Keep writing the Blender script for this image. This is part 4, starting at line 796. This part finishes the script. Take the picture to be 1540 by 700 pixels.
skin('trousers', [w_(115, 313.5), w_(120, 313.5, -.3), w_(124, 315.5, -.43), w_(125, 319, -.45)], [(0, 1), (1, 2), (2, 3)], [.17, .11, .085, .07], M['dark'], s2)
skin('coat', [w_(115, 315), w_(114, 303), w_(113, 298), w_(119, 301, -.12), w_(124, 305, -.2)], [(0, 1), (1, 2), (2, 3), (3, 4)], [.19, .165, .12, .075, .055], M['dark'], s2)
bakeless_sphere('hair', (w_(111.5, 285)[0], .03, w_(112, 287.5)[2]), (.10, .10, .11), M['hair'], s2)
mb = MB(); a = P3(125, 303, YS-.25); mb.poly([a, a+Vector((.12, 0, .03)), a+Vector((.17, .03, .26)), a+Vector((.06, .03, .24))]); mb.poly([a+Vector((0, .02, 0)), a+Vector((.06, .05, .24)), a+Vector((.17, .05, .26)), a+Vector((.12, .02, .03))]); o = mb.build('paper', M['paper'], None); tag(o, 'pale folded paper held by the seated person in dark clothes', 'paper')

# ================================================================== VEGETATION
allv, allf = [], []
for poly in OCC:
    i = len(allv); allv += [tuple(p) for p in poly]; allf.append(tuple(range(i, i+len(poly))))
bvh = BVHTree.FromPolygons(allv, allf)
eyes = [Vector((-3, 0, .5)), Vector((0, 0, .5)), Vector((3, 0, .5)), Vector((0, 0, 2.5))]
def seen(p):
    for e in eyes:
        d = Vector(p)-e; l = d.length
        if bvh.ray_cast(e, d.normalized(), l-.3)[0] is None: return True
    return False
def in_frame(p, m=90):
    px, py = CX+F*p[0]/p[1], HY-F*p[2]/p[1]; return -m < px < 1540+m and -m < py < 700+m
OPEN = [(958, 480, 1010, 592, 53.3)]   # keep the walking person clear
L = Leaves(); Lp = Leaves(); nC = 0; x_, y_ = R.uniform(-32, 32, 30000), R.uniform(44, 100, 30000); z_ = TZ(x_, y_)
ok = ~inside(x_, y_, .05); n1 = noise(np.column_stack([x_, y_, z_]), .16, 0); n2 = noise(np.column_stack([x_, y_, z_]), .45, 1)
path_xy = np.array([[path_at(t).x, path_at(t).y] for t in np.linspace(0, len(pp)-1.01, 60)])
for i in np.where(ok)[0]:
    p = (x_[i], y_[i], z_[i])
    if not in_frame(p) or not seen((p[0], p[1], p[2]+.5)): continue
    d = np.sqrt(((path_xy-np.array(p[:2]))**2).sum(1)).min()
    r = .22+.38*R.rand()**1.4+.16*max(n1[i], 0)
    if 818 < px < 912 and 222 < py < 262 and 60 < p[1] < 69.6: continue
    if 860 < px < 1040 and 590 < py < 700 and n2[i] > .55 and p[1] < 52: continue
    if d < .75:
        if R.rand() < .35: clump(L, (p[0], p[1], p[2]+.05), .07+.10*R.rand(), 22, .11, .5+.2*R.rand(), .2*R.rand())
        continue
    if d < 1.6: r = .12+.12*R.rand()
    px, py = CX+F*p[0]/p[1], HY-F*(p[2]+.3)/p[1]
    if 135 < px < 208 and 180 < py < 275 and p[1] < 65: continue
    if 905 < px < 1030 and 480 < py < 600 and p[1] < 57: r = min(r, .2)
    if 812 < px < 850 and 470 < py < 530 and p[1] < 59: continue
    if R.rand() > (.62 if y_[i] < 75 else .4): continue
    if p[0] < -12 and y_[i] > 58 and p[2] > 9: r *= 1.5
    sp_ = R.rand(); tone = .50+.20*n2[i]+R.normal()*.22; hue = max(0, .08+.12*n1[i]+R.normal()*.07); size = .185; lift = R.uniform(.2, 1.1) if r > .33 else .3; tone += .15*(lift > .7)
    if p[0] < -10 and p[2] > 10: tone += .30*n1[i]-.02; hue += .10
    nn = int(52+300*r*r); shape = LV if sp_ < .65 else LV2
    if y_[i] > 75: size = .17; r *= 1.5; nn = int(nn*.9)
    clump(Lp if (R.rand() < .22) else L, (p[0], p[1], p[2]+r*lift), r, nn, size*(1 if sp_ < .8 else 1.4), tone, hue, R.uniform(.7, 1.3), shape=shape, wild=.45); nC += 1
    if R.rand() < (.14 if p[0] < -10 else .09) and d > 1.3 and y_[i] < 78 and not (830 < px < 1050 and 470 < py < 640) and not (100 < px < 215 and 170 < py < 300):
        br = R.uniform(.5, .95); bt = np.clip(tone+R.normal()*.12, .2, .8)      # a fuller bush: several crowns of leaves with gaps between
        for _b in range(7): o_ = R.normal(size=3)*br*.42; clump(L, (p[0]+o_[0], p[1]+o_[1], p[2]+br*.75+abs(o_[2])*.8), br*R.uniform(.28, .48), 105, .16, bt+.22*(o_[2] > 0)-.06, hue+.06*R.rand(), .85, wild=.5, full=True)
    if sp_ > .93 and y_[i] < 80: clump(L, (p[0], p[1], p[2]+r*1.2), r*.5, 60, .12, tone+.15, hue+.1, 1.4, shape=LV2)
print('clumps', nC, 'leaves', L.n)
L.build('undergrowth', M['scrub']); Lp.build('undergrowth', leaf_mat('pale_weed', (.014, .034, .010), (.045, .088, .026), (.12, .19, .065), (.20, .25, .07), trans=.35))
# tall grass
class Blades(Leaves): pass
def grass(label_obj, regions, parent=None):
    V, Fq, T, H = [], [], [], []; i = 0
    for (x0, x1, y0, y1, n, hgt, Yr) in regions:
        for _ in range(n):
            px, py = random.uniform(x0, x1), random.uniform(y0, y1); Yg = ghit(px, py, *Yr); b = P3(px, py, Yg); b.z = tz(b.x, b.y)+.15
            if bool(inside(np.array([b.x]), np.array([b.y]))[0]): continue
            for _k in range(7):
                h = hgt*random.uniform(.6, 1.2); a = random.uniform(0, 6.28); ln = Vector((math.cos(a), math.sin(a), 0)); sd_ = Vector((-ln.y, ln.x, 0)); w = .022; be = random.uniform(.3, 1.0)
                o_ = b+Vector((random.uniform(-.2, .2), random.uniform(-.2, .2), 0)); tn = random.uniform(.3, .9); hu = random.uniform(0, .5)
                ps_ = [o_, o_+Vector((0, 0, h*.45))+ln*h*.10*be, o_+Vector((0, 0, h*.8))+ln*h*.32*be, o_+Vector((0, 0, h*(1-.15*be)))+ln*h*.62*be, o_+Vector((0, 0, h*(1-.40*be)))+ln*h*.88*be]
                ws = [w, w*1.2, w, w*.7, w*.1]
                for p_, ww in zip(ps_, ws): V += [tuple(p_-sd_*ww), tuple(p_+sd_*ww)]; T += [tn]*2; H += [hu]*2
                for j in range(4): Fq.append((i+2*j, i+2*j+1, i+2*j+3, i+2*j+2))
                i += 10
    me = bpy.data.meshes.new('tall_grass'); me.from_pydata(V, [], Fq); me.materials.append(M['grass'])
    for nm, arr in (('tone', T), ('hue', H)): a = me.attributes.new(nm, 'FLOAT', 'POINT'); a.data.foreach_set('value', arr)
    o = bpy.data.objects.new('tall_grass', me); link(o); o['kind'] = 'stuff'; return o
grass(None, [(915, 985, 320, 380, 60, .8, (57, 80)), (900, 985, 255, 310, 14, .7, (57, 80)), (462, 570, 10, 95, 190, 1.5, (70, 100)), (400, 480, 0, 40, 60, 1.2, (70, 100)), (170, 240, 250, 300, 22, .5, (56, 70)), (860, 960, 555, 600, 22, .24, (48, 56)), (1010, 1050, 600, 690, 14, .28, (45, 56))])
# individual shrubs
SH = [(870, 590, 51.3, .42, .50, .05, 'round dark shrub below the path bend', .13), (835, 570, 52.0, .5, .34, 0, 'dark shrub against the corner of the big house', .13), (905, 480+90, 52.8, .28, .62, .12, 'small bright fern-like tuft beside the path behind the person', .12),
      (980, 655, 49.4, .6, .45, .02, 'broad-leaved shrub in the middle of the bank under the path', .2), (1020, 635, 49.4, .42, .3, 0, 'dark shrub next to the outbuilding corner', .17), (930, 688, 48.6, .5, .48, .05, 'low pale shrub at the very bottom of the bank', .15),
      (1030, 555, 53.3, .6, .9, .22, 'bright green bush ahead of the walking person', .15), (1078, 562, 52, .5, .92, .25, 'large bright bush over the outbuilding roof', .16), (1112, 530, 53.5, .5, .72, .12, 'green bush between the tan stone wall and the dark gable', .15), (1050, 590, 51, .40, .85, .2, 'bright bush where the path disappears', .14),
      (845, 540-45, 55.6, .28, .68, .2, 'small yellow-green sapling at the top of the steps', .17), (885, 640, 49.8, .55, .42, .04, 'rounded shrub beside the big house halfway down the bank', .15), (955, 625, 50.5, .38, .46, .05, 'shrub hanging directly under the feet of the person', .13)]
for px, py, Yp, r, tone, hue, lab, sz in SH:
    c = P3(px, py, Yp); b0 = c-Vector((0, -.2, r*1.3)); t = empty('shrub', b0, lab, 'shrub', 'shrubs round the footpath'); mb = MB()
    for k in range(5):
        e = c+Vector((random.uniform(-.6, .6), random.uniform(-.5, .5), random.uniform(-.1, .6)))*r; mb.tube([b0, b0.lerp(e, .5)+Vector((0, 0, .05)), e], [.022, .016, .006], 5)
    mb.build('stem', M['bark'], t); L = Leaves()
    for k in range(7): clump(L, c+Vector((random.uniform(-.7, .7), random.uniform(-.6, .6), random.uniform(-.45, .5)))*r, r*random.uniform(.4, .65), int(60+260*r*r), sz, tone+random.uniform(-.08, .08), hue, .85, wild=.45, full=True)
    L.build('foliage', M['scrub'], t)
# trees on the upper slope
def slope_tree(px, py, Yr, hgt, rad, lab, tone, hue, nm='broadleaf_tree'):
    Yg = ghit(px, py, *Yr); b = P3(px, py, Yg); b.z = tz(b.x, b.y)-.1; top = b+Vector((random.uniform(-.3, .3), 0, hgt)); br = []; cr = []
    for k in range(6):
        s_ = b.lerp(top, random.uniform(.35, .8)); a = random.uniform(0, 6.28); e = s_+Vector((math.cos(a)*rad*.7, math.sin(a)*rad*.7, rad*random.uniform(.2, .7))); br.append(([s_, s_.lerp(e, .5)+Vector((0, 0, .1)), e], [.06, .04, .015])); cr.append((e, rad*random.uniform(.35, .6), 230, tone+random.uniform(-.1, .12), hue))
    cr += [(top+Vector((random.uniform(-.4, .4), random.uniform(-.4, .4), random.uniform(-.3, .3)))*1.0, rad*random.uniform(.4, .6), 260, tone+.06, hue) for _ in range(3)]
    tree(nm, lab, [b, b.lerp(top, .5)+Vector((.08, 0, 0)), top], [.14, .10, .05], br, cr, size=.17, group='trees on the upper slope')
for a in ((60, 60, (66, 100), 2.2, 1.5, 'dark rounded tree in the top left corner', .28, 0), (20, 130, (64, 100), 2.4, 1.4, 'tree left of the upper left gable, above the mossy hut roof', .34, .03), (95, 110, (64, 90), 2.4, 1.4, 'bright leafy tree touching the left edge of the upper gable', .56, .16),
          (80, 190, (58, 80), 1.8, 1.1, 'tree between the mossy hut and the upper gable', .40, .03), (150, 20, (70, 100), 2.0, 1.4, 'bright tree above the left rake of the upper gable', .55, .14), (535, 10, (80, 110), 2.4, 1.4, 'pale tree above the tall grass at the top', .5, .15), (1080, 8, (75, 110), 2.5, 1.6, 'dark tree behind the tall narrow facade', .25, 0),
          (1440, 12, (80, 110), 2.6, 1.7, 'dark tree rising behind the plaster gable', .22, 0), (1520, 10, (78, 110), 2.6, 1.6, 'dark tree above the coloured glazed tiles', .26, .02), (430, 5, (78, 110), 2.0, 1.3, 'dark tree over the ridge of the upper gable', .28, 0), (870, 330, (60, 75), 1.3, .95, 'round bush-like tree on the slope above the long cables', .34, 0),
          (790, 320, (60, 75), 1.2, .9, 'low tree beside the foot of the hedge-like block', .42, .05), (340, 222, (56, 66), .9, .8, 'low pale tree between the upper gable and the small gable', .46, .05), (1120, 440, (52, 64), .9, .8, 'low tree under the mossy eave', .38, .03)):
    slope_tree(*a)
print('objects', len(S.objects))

==============================

YOUR GOAL
Exactly repeat the lines running from the top of the listing to the line bearing "mb = MB(); a", both of those lines included, and only them.

THE OUTPUT
Keep writing the Blender script for this image. This is part 4, starting at line 796. This part finishes the script. Take the picture to be 1540 by 700 pixels.
skin('trousers', [w_(115, 313.5), w_(120, 313.5, -.3), w_(124, 315.5, -.43), w_(125, 319, -.45)], [(0, 1), (1, 2), (2, 3)], [.17, .11, .085, .07], M['dark'], s2)
skin('coat', [w_(115, 315), w_(114, 303), w_(113, 298), w_(119, 301, -.12), w_(124, 305, -.2)], [(0, 1), (1, 2), (2, 3), (3, 4)], [.19, .165, .12, .075, .055], M['dark'], s2)
bakeless_sphere('hair', (w_(111.5, 285)[0], .03, w_(112, 287.5)[2]), (.10, .10, .11), M['hair'], s2)
mb = MB(); a = P3(125, 303, YS-.25); mb.poly([a, a+Vector((.12, 0, .03)), a+Vector((.17, .03, .26)), a+Vector((.06, .03, .24))]); mb.poly([a+Vector((0, .02, 0)), a+Vector((.06, .05, .24)), a+Vector((.17, .05, .26)), a+Vector((.12, .02, .03))]); o = mb.build('paper', M['paper'], None); tag(o, 'pale folded paper held by the seated person in dark clothes', 'paper')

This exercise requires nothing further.